Wednesday, April 13, 2016

The Wendigo is taking shape...


The Wendigo is one of the more frightening creatures to come from Native American folklore. Some say it's a shapeshifter, others say its a human that suffers from cabin fever and turns into a cannibal. People even assume its a misdiagnosed, emaciated Sasquatch. Whatever it is, it is starting to become more popular with media. Video games, books, movies and TV shows. So what's the newest take on this monster from the north? More after the jump.

From Entertainment Weekly:
The Wendigo has some way to go before it joins the likes of Dracula and Frankenstein in the Monster Hall of Fame. But horror director Larry Fessenden clearly feels there is plenty of terror to be mined from this terrifying creature, which derives from Native American mythology and has been depicted in a variety of ways over the years. The filmmaker has directed two movies directly inspired by the beast (2001’s Wendigo and 2006’s The Last Winter) as well as an episode of the NBC horror anthology show Fear Itself starring Doug Jones as a man who develops a taste for human flesh — a recurring theme in tales about the creature.


The Wendigo even features in last year’s video game Until Dawn, which Fessenden wrote with longtime collaborator Graham Reznick. “This just shows a man who clearly has very few ideas but can really milk them for all they’re worth!” jokes the filmmaker, whose other directorial credits include 2013’s killer fish movie Beneath and is also one of the creative forces behind the Tales From Beyond the Palespooky audio play series.

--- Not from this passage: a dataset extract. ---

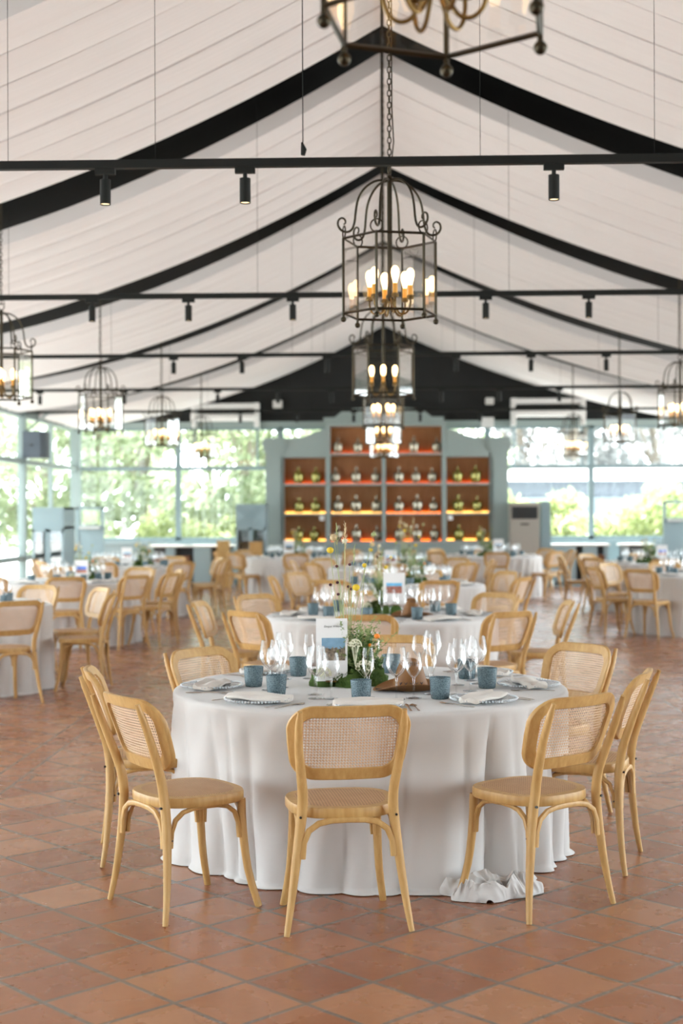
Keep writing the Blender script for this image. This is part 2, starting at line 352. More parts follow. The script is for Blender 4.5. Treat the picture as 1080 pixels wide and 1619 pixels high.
# low solid panel under the far windows
b = MB(); b.box(-XW, XW, YW, YW + 0.15, 0, 0.90); b.box(-XW, XW, YW - 0.05, YW, 0.10, 0.16); struct('wall_far', b, M['teal'])
b = MB(); b.box(-XW, XW, YW - 0.07, YW + 0.17, 0.90, 0.99); struct('trim_1', b, M['teal'])
b = MB(); b.box(-XW - 0.1, XW + 0.1, YW - 0.08, YW + 0.2, 3.47, 3.60); struct('trim_2', b, M['sage'])
for s in (-1, 1):  # outer eaves overhang is unseen, added to keep sun off the floor
    b = MB(); b.box(min(s * (XW - 0.05), s * (XW + 0.12)), max(s * (XW - 0.05), s * (XW + 0.12)), Y0, YW, 3.47, 3.68); struct('trim_%d' % (3 if s < 0 else 4), b, M['sage'])
def window(n, x0, x1, y0, y1, zs, ze, trans, axis, frame=0.045, mids=()):
    """a glazed bay between two uprights; axis x: in the far wall, y: in a side wall"""
    f = MB(); L0, L1 = (x0, x1) if axis == 'x' else (y0, y1); c = y0 if axis == 'x' else x0
    def bx(a0, a1, z0, z1, t=0.05):
        if axis == 'x': f.box(a0, a1, c - t, c + t, z0, z1)
        else: f.box(c - t, c + t, a0, a1, z0, z1)
    bx(L0, L0 + frame, zs, ze); bx(L1 - frame, L1, zs, ze); bx(L0, L1, zs, zs + frame); bx(L0, L1, ze - frame, ze)
    for z in trans: bx(L0, L1, z - frame * 0.7, z + frame * 0.7, 0.055)
    for m in mids: bx(m - frame * 0.45, m + frame * 0.45, zs, ze, 0.045)
    o = struct('window_%d' % n, f, M['sage' if axis == 'y' else 'teal_dk'])
    zz = [zs] + list(trans) + [ze]; aa = [L0] + list(mids) + [L1]
    for i in range(len(zz) - 1):
        for j in range(len(aa) - 1):
            p = MB(); a0, a1, z0, z1 = aa[j] + 0.02, aa[j + 1] - 0.02, zz[i] + 0.02, zz[i + 1] - 0.02
            q = [(a0, c, z0), (a1, c, z0), (a1, c, z1), (a0, c, z1)] if axis == 'x' else [(c, a0, z0), (c, a1, z0), (c, a1, z1), (c, a0, z1)]
            p.add(q, [(0, 1, 2, 3)]); p.build('pane', M['pane'], o, False)
wn_ = 1
xs = [-XW, -4.55, -2.28, 0, 2.28, 4.55, XW]
for i in range(6):
    window(wn_, xs[i], xs[i + 1], YW + 0.05, YW + 0.05, 0.99, 3.48, (2.575,), 'x', 0.06); wn_ += 1
for s in (-1, 1):  # outer eaves overhang is unseen, added to keep sun off the floor
    for k in range(8):
        ym = (FR[k] + FR[k + 1]) / 2
        window(wn_, s * XW, s * XW, FR[k], FR[k + 1], 0.05, 3.48, (0.75, 2.575), 'y', 0.07, (ym,)); wn_ += 1
b = MB(); b.box(-XW, XW, Y0 - 0.15, Y0, 0, 5.9); struct('wall_unseen_end', b, M['sage'])  # unseen end wall, made solid to cut light from behind the camera
for s in (-1, 1):  # outer eaves overhang is unseen, added to keep sun off the floor
    for yf in FR[1:-1]:
        b = MB(); b.box(s * XW - 0.07 - s * 0.02, s * XW + 0.07 - s * 0.02, yf - 0.06, yf + 0.06, 0, 3.6)
        b.tube([(s * (XW - 0.05), yf, 3.1), (s * (XW - 0.55), yf, 3.52)], 0.02, 6); struct('post_column', b, M['sage'])
b = MB(); b.box(-XW - 0.09, -XW + 0.12, YW - 0.12, YW + 0.1, 0, 3.6); struct('corner_column', b, M['sage'])
b = MB(); b.box(XW - 0.12, XW + 0.09, YW - 0.12, YW + 0.1, 0, 3.6); struct('corner_column', b, M['sage'])

# fabric drapes: one per bay and slope, swagged from ridge to eave, seamed into strips
def prof(x, s=-1): return 5.70 - (0.57 * x - 0.036 * x * x if s < 0 else 0.49 * x - 0.026 * x * x)
BAYN = ['rear end', 'lens end', 'entrance', 'first visible', 'second', 'third', 'fourth', 'far gable']
def make_drape(k, s):
    y0, y1 = FR[k], FR[k + 1]; nx, strips, sub = 30, 7, 8; rnd = random.Random(k * 2 + s)
    offs = [rnd.uniform(-0.012, 0.012) for _ in range(strips + 1)]
    def fn(a, c):
        x = 0.012 + a * (XW - 0.092); g = 0.47 + 0.02 * min(1, x / 3.4)
        gl = (0.62 + (0.22 if k < 5 else 0.40) * min(1, x / 3.0)) if k > 0 else 0; gr = g if k < 7 else 0.12
        t = c * strips; i = min(int(t), strips - 1); fr = t - i
        y = y0 + gl + (y1 - gr - y0 - gl) * c + 0.02 * math.sin(a * 9 + i)
        sag = -0.045 * math.sin(PI * fr) ** 0.7 * (1 - 0.35 * a)
        o = offs[i] * (1 - fr) + offs[i + 1] * fr
        z = prof(x, s) + sag + o + 0.012 * math.sin(c * 60 + 2 * a) * a
        if fr < 0.008 or fr > 0.992: z += 0.14
        return (s * x, y, z)
    b = MB()
    strip_c = []
    for i in range(strips):
        for q in (0, 0.028, 0.06, 0.2, 0.35, 0.5, 0.65, 0.8, 0.94, 0.972): strip_c.append((i + q) / strips)
    strip_c.append(1.0); ny = len(strip_c) - 1
    b.grid(lambda a, c: fn(a, strip_c[round(c * ny)]), nx, ny)
    o = b.build('ceiling_drape', M['drape'], None, True, 60)
    return tag(o, 'cream fabric ceiling drape of the %s bay, %s slope of the roof' % (BAYN[k], 'left' if s < 0 else 'right'), 'ceiling drape', 'fabric ceiling drapes')
for k in range(8):
    for s in (-1, 1): make_drape(k, s)
b = MB(); b.tube([(0, Y0, 5.69), (0, YW, 5.69)], 0.006, 6); struct('ridge_beam', b, M['black'])

# track rails across the hall and their spots
RAILN = ['first', 'second', 'third', 'fourth', 'fifth']
SPX = {3: [166, 389, 877], 4: [144, 298, 464, 769, 931], 5: [274, 383, 518, 722, 840, 958], 6: [60, 195, 344, 440, 525, 699, 790, 884], 7: [380, 470, 560, 665, 760]}
def world_x(px, Y): return (px - 607) / F_PX * Y * 0.999
sp = thing('track_spot', 'x', 'spotlight')
b = MB(); b.lathe([(0.0001, 0), (0.026, 0.001), (0.027, 0.005)], 14, (0, 0, -0.19), False); b.build('lens', M['spot_lens'], sp)
b = MB(); b.lathe([(0.026, -0.19), (0.030, -0.195), (0.030, -0.06), (0.0001, -0.058)], 14, cap=False); b.build('body', M['black'], sp)
b = MB(); b.tube([(0, 0, -0.06), (0, 0, -0.03)], 0.012, 8); b.box(-0.055, 0.055, -0.017, 0.017, -0.032, -0.0); b.build('track_adapter', M['black'], sp)
index_kids(sp); first = True
for i, k in enumerate(range(3, 8)):
    yf = FR[k]; b = MB(); b.box(-XW + 0.05, XW - 0.05, yf - 0.022, yf + 0.022, 3.48, 3.525)
    if k == 3:
        for wx in (-1.24, 0.53, 1.47, -2.05, 2.6): b.tube([(wx, yf, 3.52), (wx, yf, prof(abs(wx)) + 0.4)], 0.0016, 5)
    else:
        for wx in (-3.3, -1.1, 1.1, 3.3): b.tube([(wx, yf, 3.52), (wx, yf, prof(abs(wx)) + 0.4)], 0.0018, 5)
    tag(b.build('track_rail', M['black'], None, False), 'long black lighting track bar spanning the hall, %s from the camera' % RAILN[i], 'track rail', 'black lighting track bars')
    for j, px in enumerate(SPX[k]):
        o = sp if first else copy_tree(sp); first = False
        o.location = (world_x(px, yf), yf, 3.48)
        o['label'] = 'black cylinder spotlight on the %s track bar, number %s from its left end' % (RAILN[i], ['one', 'two', 'three', 'four', 'five', 'six', 'seven', 'eight'][j]); o['group'] = 'track spotlights'
tag(MB.build((lambda b: (b.tube([(-0.43, FR[3] - 0.05, 3.57), (-0.43, FR[3] - 0.05, 6.0)], 0.003, 5), b.tube([(-0.43, FR[3] - 0.05, 3.53), (-0.425, FR[3] - 0.05, 3.56), (-0.435, FR[3] - 0.05, 3.60)], [0.012, 0.016, 0.005], 8), b)[-1])(MB()), 'hanging_cable', M['black']),
    'thin hanging cable ending in a small black plug above the first track bar', 'cable')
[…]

Fessenden’s latest project to concern the legend is a collection of essays and other materials called Sudden Storm: A Wendigo Reader, which the filmmaker has curated and will be published by Fiddleblack on Feb. 16 (the book is now available to preorder from the publisher’s website). Deliberately broad in scope, the chapters range from one penned by President Theodore Roosevelt, in which he recounts a “goblin story” he was once told by an old hunter, to a consideration of the creature’s appearances on the small screen by horror expert Samuel Zimmerman. Sudden Storm also boast illustrations from Gary Pullin, Isabel Samaris, and renowned poster artist Graham Humphries. “We discuss it in terms of folkloria, in terms of crypto-zoology, but then we talk about it in movies and TV,” reveals Fessenden. “There’s a lot to chew on, if I can use the expression.”